Horror na drodze krajowej nr 19 w Annówce (gm. Kock, pow. lubartowski) na Lubelszczyźnie. Śmierć 64-letniego kierowcy po zderzeniu samochodu z łosiem. Pasażerka osobówki trafiła do szpitala. Zwierzę wbiegło na jezdnię, a samochód po zderzeniu zjechał na przeciwny pas i wypadł z drogi. Zatrzymał się dopiero na drzewie, przewracając się na bok. Niestety, finał był tragiczny. Kierowca zginął na miejscu. Okoliczności wypadku bada teraz policja i prokuratura.
Do tragedii w Annówce doszło w niedzielę wieczorem, około godz. 19.00. – Doszło do zderzenia samochodu osobowego z łosiem. Pojazd po zderzeniu przejechał na przeciwną stronę drogi, wjechał ok. 100 metrów w pole, uderzył w drzewo i przewrócił się na lewy bok – relacjonują strażacy PSP z Lubartowa. Ratownicy znaleźli martwe zwierzę przed maską samochodu.

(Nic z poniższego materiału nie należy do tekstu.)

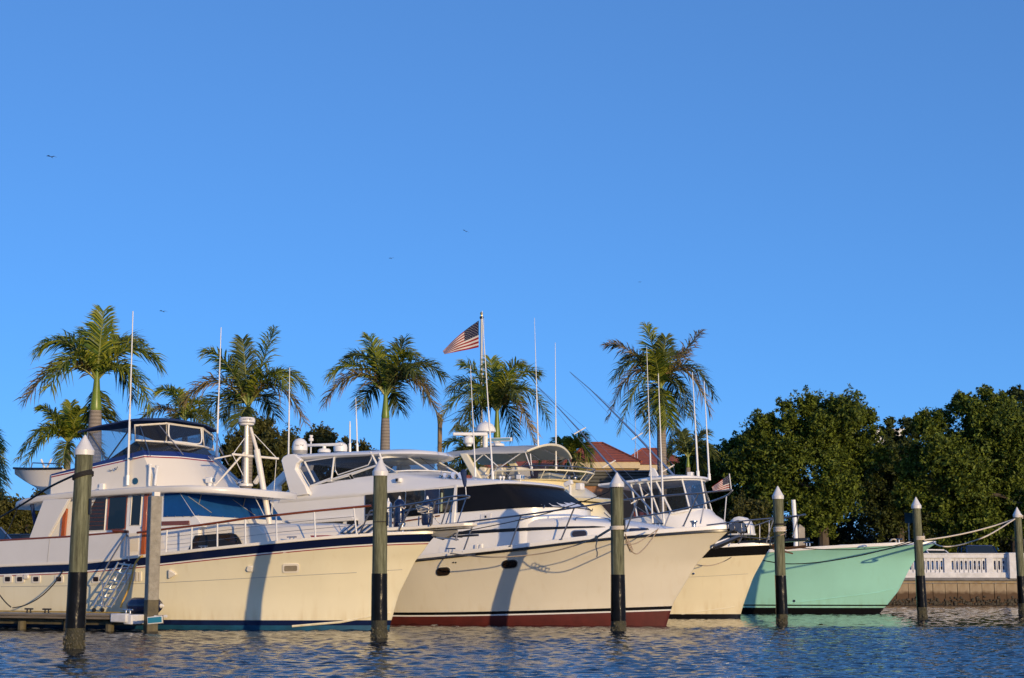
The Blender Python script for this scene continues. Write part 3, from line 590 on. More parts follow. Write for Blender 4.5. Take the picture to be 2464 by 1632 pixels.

Zobacz też: Lublin: Tajemnicza śmierć na Kalinowszczyźnie. Ciało na ulicy
Finał zderzenia z łosiem i całego wypadku skody rapid był tragiczny. – Niestety, 64-latek kierujący autem wskutek doznanych obrażeń zginął na miejscu. 64-letnia pasażerka została przewieziona do szpitala w Radzyniu Podlaskim – potwierdza st. sierż. Jagoda Stanicka z Komendy Powiatowej Policji w Lubartowie.
Mundurowi zajmują się teraz wyjaśnianiem okoliczności całej tragedii. Łoś „wtargnął” na jezdnię tuż przed jadący samochód na prostym i nieoświetlonym odcinku drogi. – Policjanci apelują o szczególną ostrożność na drodze. Zwracajmy uwagę, zwłaszcza gdy poruszamy się przez obszary leśne, gdzie mogą znajdować się migrujące zwierzęta – dodaje Stanicka.
Na miejscu tragedii interweniowała policja, ratownicy medyczni oraz strażacy z Kocka, Lubartowa i Radzynia.